» **Stored data**
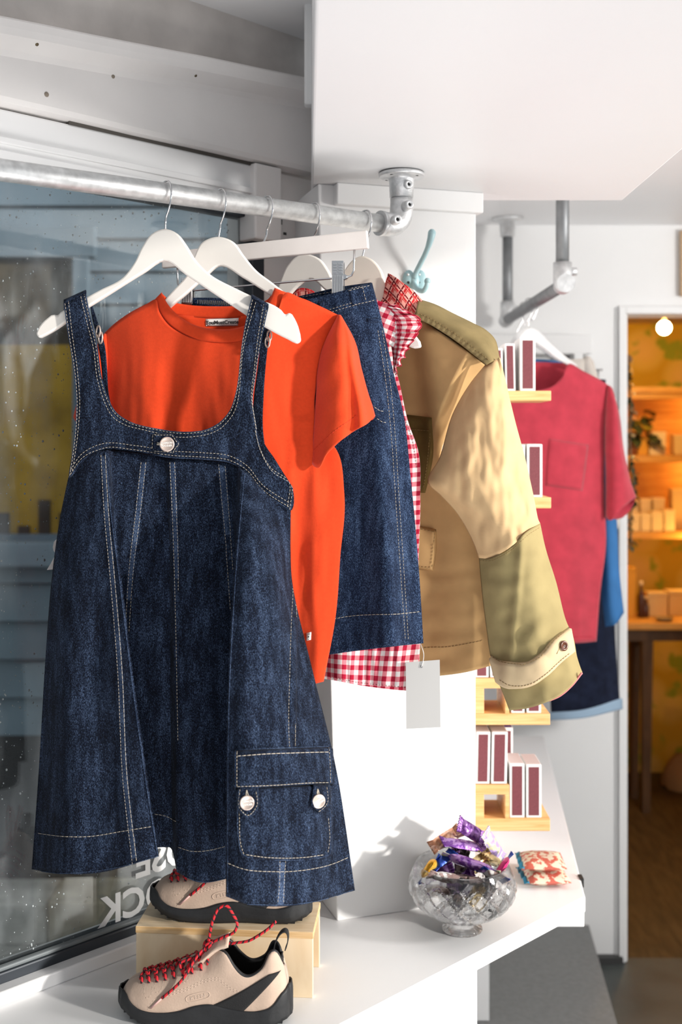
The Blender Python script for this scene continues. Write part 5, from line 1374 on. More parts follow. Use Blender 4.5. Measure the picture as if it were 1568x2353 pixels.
for i, (r, z) in enumerate(pf):
    outer_ = i < 150*13.2/24
    for j in range(k_):
        a = 2*math.pi*j/k_; cut = 0
        if outer_ and .030 < z < .112:
            q = a*16/ (2*math.pi); zz = (z-.03)/.082*4
            d1 = abs(((q+zz*.5) % 1)-.5); d2 = abs(((q-zz*.5) % 1)-.5)
            cut = .0032*(max(0,1-d1/.22) + max(0,1-d2/.22))
            cut *= min(1, (z-.03)/.01)*min(1, (.112-z)/.008)
        if i < 45 and z < .012: cut = .0015*max(0, math.cos(a*16))
        vs.append(BC + Vector(((r-cut)*math.cos(a), (r-cut)*math.sin(a), z)))
for i in range(len(pf)-1):
    for j in range(k_): fs.append((i*k_+j, i*k_+(j+1) % k_, (i+1)*k_+(j+1) % k_, (i+1)*k_+j))
mb = MB(); mb.add(vs, fs, 0, None, False); build('bowl_glass', mb, crystal, bowl, weld=.00001)

def foil(name, c, r=.28, metal=.35, c2=None):
    m = mat(name, c, r, metal, bump=.35, bs=160)
    if c2:
        nt = m.node_tree; N = nt.nodes.new; L = nt.links.new; b = nt.nodes['Principled BSDF']
        tc = N('ShaderNodeTexCoord'); n = N('ShaderNodeTexNoise'); n.inputs['Scale'].default_value = 75; L(tc.outputs['Object'], n.inputs['Vector'])
        rp = N('ShaderNodeValToRGB'); rp.color_ramp.elements[0].position = .47; rp.color_ramp.elements[1].position = .53
        rp.color_ramp.elements[0].color = (*c,1); rp.color_ramp.elements[1].color = (*c2,1); L(n.outputs['Fac'], rp.inputs[0]); L(rp.outputs[0], b.inputs['Base Color'])
    return m
F_pur = foil('purple_foil', (.15,.045,.26), .25, .5, (.36,.20,.46)); F_pur2 = foil('dark_purple_foil', (.09,.02,.15), .25, .5, (.26,.12,.34)); F_org = foil('amber_foil', (.75,.36,.02), .25, .4, (.9,.55,.08)); F_blu = foil('blue_foil', (.02,.06,.34), .25, .4)
F_cop = foil('copper_foil', (.72,.36,.22), .25, .6, (.85,.55,.42)); F_wht = foil('printed_white_wrapper', (.80,.77,.74), .4, .1, (.36,.24,.22)); F_blk = foil('dark_brown_wrapper', (.025,.015,.014), .3, .4, (.22,.16,.15))
F_gold = foil('gold_foil', (.72,.55,.28), .2, .8); F_pnk = foil('pink_wrapper', (.75,.05,.22), .3, .2); F_lil = foil('lilac_wrapper', (.45,.34,.62), .3, .2, (.62,.62,.40)); F_sil = foil('silver_foil', (.70,.70,.72), .18, .9)
def sweet(label, c, L_, w, h, rot, m, m2=None, kind='pillow', name='wrapped_sweet'):
    M = Matrix.Rotation(rot[2], 3, 'Z') @ Matrix.Rotation(rot[1], 3, 'Y') @ Matrix.Rotation(rot[0], 3, 'X')
    t = thing(name, label, 'sweet', c, 'wrapped sweets in the glass bowl')
    mb = MB(); G = []
    n = 15
    for side in (1, -1):
        G = []
        for i in range(n):
            x = (i/(n-1)-.5)*L_; ex = 1 - abs(2*i/(n-1)-1)**5; row = []
            for j in range(11):
                y = (j/10-.5)*w*(.92+.08*ex); p = ex*(1-abs(2*j/10-1)**3)
                row.append(M @ Vector((x, y, side*(h*.5*p + .0002) + .0012*noise.noise(Vector((x*140, y*140, side*3+c[0]*50))))) + c)
            G.append(row if side > 0 else list(reversed(row)))
        mb.grid(G)
    build('wrapper', mb, m, t)
    for s in (-1, 1):
        e = MB(); G = []
        for i in range(5):
            x = s*(L_*.5 - .002 + i*.0035); G.append([M @ Vector((x, (j/16-.5)*w*(.9+ (.06*i)), .0022*math.sin(j*2.4)*(i/4))) + c for j in range(17)])
        e.grid(G); build('crimped_end', e, m2 or m, t, thick=.0004)
    return t
B_ = lambda x, y, z: BC + Vector((x, y, z))
sweet('purple wrapped bar on top of the bowl, topmost and tilted towards the back', B_(.005,.010,.160), .075, .030, .014, (.3,.25,.3), F_pur)
sweet('purple wrapped bar across the front of the heap, its open end to the right', B_(.012,-.034,.140), .090, .034, .018, (-.6,.28,-.15), F_pur, F_lil)
sweet('dark purple bar wedged upright behind the topmost purple bar', B_(.020,.022,.182), .048, .030, .010, (1.1,.6,.4), F_pur2)
sweet('amber yellow sweet with blue ends at the left of the bowl', B_(-.066,-.028,.128), .042, .028, .018, (-.5,-.9,.3), F_org, F_blu)
sweet('blue twist end sweet beside the amber one', B_(-.040,-.020,.142), .036, .022, .014, (.2,-.4,.6), F_blu)
sweet('copper foil sweet at the back of the heap, pointing up', B_(-.030,.026,.166), .046, .026, .013, (.8,-.5,.2), F_cop)
sweet('white printed wrapper lying inside the front rim of the bowl', B_(-.036,-.062,.124), .046, .032, .014, (-.8,.2,.05), F_wht)
sweet('dark brown wrapper beneath the purple bars', B_(.006,-.058,.118), .056, .030, .016, (-.5,.12,-.2), F_blk)
sweet('lilac wrapper standing upright at the right of the heap', B_(.062,.010,.158), .050, .028, .008, (1.2,1.0,.4), F_lil)
sweet('pink wrapper sunk into the right side of the bowl', B_(.074,-.020,.128), .044, .024, .012, (-.3,-.9,.2), F_pnk, F_blu)
sweet('gold foil sweet at the right rim of the bowl', B_(.060,.012,.132), .046, .030, .018, (.3,.5,.9), F_gold)
sweet('blue edged white sweet in front of the lilac one', B_(.054,-.044,.122), .036, .026, .012, (-.7,.5,.2), F_wht, F_blu)
for k, (x, y, z, m, lb) in enumerate(((-.055,-.035,.085,F_wht,'white printed sweet low in the bowl behind the cut glass, front'),(-.020,-.060,.082,F_blk,'dark wrapper low in the bowl, at the middle of the glass'),(.022,-.062,.088,F_gold,'gold sweet pressed against the front glass'),(.056,-.040,.082,F_blk,'dark wrapper low in the bowl at its right side'),(-.02,.0,.065,F_pur2,'purple sweet at the bottom of the bowl'),
        (.03,.01,.07,F_sil,'silver sweet near the bottom of the bowl'),(-.05,.03,.10,F_pur,'purple sweet at the back of the bowl below the copper one'),(.03,.05,.10,F_blk,'dark wrapper at the back of the bowl'),(0,-.03,.105,F_pur2,'dark purple bar under the front purple bar'),(.07,.03,.1,F_sil,'silver sweet at the far right inside the bowl'),(0,.01,.125,F_blk,'dark wrapper filling the middle of the heap'),(-.03,.02,.135,F_pur2,'dark purple wrapper behind the blue twist'),(.04,0,.13,F_gold,'gold wrapper in the middle of the heap'))):
    sweet(lb, B_(x*.86,y*.86,z), .042, .030, .016, (k*.9, k*.5, k*1.1), m)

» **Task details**
Using the data above, write out every line exactly, leaving the images behind.

» **Task result**
The Blender Python script for this scene continues. Write part 5, from line 1374 on. More parts follow. Use Blender 4.5. Measure the picture as if it were 1568x2353 pixels.
for i, (r, z) in enumerate(pf):
    outer_ = i < 150*13.2/24
    for j in range(k_):
        a = 2*math.pi*j/k_; cut = 0
        if outer_ and .030 < z < .112:
            q = a*16/ (2*math.pi); zz = (z-.03)/.082*4
            d1 = abs(((q+zz*.5) % 1)-.5); d2 = abs(((q-zz*.5) % 1)-.5)
            cut = .0032*(max(0,1-d1/.22) + max(0,1-d2/.22))
            cut *= min(1, (z-.03)/.01)*min(1, (.112-z)/.008)
        if i < 45 and z < .012: cut = .0015*max(0, math.cos(a*16))
        vs.append(BC + Vector(((r-cut)*math.cos(a), (r-cut)*math.sin(a), z)))
for i in range(len(pf)-1):
    for j in range(k_): fs.append((i*k_+j, i*k_+(j+1) % k_, (i+1)*k_+(j+1) % k_, (i+1)*k_+j))
mb = MB(); mb.add(vs, fs, 0, None, False); build('bowl_glass', mb, crystal, bowl, weld=.00001)

def foil(name, c, r=.28, metal=.35, c2=None):
    m = mat(name, c, r, metal, bump=.35, bs=160)
    if c2:
        nt = m.node_tree; N = nt.nodes.new; L = nt.links.new; b = nt.nodes['Principled BSDF']
        tc = N('ShaderNodeTexCoord'); n = N('ShaderNodeTexNoise'); n.inputs['Scale'].default_value = 75; L(tc.outputs['Object'], n.inputs['Vector'])
        rp = N('ShaderNodeValToRGB'); rp.color_ramp.elements[0].position = .47; rp.color_ramp.elements[1].position = .53
        rp.color_ramp.elements[0].color = (*c,1); rp.color_ramp.elements[1].color = (*c2,1); L(n.outputs['Fac'], rp.inputs[0]); L(rp.outputs[0], b.inputs['Base Color'])
    return m
F_pur = foil('purple_foil', (.15,.045,.26), .25, .5, (.36,.20,.46)); F_pur2 = foil('dark_purple_foil', (.09,.02,.15), .25, .5, (.26,.12,.34)); F_org = foil('amber_foil', (.75,.36,.02), .25, .4, (.9,.55,.08)); F_blu = foil('blue_foil', (.02,.06,.34), .25, .4)
F_cop = foil('copper_foil', (.72,.36,.22), .25, .6, (.85,.55,.42)); F_wht = foil('printed_white_wrapper', (.80,.77,.74), .4, .1, (.36,.24,.22)); F_blk = foil('dark_brown_wrapper', (.025,.015,.014), .3, .4, (.22,.16,.15))
F_gold = foil('gold_foil', (.72,.55,.28), .2, .8); F_pnk = foil('pink_wrapper', (.75,.05,.22), .3, .2); F_lil = foil('lilac_wrapper', (.45,.34,.62), .3, .2, (.62,.62,.40)); F_sil = foil('silver_foil', (.70,.70,.72), .18, .9)
def sweet(label, c, L_, w, h, rot, m, m2=None, kind='pillow', name='wrapped_sweet'):
    M = Matrix.Rotation(rot[2], 3, 'Z') @ Matrix.Rotation(rot[1], 3, 'Y') @ Matrix.Rotation(rot[0], 3, 'X')
    t = thing(name, label, 'sweet', c, 'wrapped sweets in the glass bowl')
    mb = MB(); G = []
    n = 15
    for side in (1, -1):
        G = []
        for i in range(n):
            x = (i/(n-1)-.5)*L_; ex = 1 - abs(2*i/(n-1)-1)**5; row = []
            for j in range(11):
                y = (j/10-.5)*w*(.92+.08*ex); p = ex*(1-abs(2*j/10-1)**3)
                row.append(M @ Vector((x, y, side*(h*.5*p + .0002) + .0012*noise.noise(Vector((x*140, y*140, side*3+c[0]*50))))) + c)
            G.append(row if side > 0 else list(reversed(row)))
        mb.grid(G)
    build('wrapper', mb, m, t)
    for s in (-1, 1):
        e = MB(); G = []
        for i in range(5):
            x = s*(L_*.5 - .002 + i*.0035); G.append([M @ Vector((x, (j/16-.5)*w*(.9+ (.06*i)), .0022*math.sin(j*2.4)*(i/4))) + c for j in range(17)])
        e.grid(G); build('crimped_end', e, m2 or m, t, thick=.0004)
    return t
B_ = lambda x, y, z: BC + Vector((x, y, z))
sweet('purple wrapped bar on top of the bowl, topmost and tilted towards the back', B_(.005,.010,.160), .075, .030, .014, (.3,.25,.3), F_pur)
sweet('purple wrapped bar across the front of the heap, its open end to the right', B_(.012,-.034,.140), .090, .034, .018, (-.6,.28,-.15), F_pur, F_lil)
sweet('dark purple bar wedged upright behind the topmost purple bar', B_(.020,.022,.182), .048, .030, .010, (1.1,.6,.4), F_pur2)
sweet('amber yellow sweet with blue ends at the left of the bowl', B_(-.066,-.028,.128), .042, .028, .018, (-.5,-.9,.3), F_org, F_blu)
sweet('blue twist end sweet beside the amber one', B_(-.040,-.020,.142), .036, .022, .014, (.2,-.4,.6), F_blu)
sweet('copper foil sweet at the back of the heap, pointing up', B_(-.030,.026,.166), .046, .026, .013, (.8,-.5,.2), F_cop)
sweet('white printed wrapper lying inside the front rim of the bowl', B_(-.036,-.062,.124), .046, .032, .014, (-.8,.2,.05), F_wht)
sweet('dark brown wrapper beneath the purple bars', B_(.006,-.058,.118), .056, .030, .016, (-.5,.12,-.2), F_blk)
sweet('lilac wrapper standing upright at the right of the heap', B_(.062,.010,.158), .050, .028, .008, (1.2,1.0,.4), F_lil)
sweet('pink wrapper sunk into the right side of the bowl', B_(.074,-.020,.128), .044, .024, .012, (-.3,-.9,.2), F_pnk, F_blu)
sweet('gold foil sweet at the right rim of the bowl', B_(.060,.012,.132), .046, .030, .018, (.3,.5,.9), F_gold)
sweet('blue edged white sweet in front of the lilac one', B_(.054,-.044,.122), .036, .026, .012, (-.7,.5,.2), F_wht, F_blu)
for k, (x, y, z, m, lb) in enumerate(((-.055,-.035,.085,F_wht,'white printed sweet low in the bowl behind the cut glass, front'),(-.020,-.060,.082,F_blk,'dark wrapper low in the bowl, at the middle of the glass'),(.022,-.062,.088,F_gold,'gold sweet pressed against the front glass'),(.056,-.040,.082,F_blk,'dark wrapper low in the bowl at its right side'),(-.02,.0,.065,F_pur2,'purple sweet at the bottom of the bowl'),
        (.03,.01,.07,F_sil,'silver sweet near the bottom of the bowl'),(-.05,.03,.10,F_pur,'purple sweet at the back of the bowl below the copper one'),(.03,.05,.10,F_blk,'dark wrapper at the back of the bowl'),(0,-.03,.105,F_pur2,'dark purple bar under the front purple bar'),(.07,.03,.1,F_sil,'silver sweet at the far right inside the bowl'),(0,.01,.125,F_blk,'dark wrapper filling the middle of the heap'),(-.03,.02,.135,F_pur2,'dark purple wrapper behind the blue twist'),(.04,0,.13,F_gold,'gold wrapper in the middle of the heap'))):
    sweet(lb, B_(x*.86,y*.86,z), .042, .030, .016, (k*.9, k*.5, k*1.1), m)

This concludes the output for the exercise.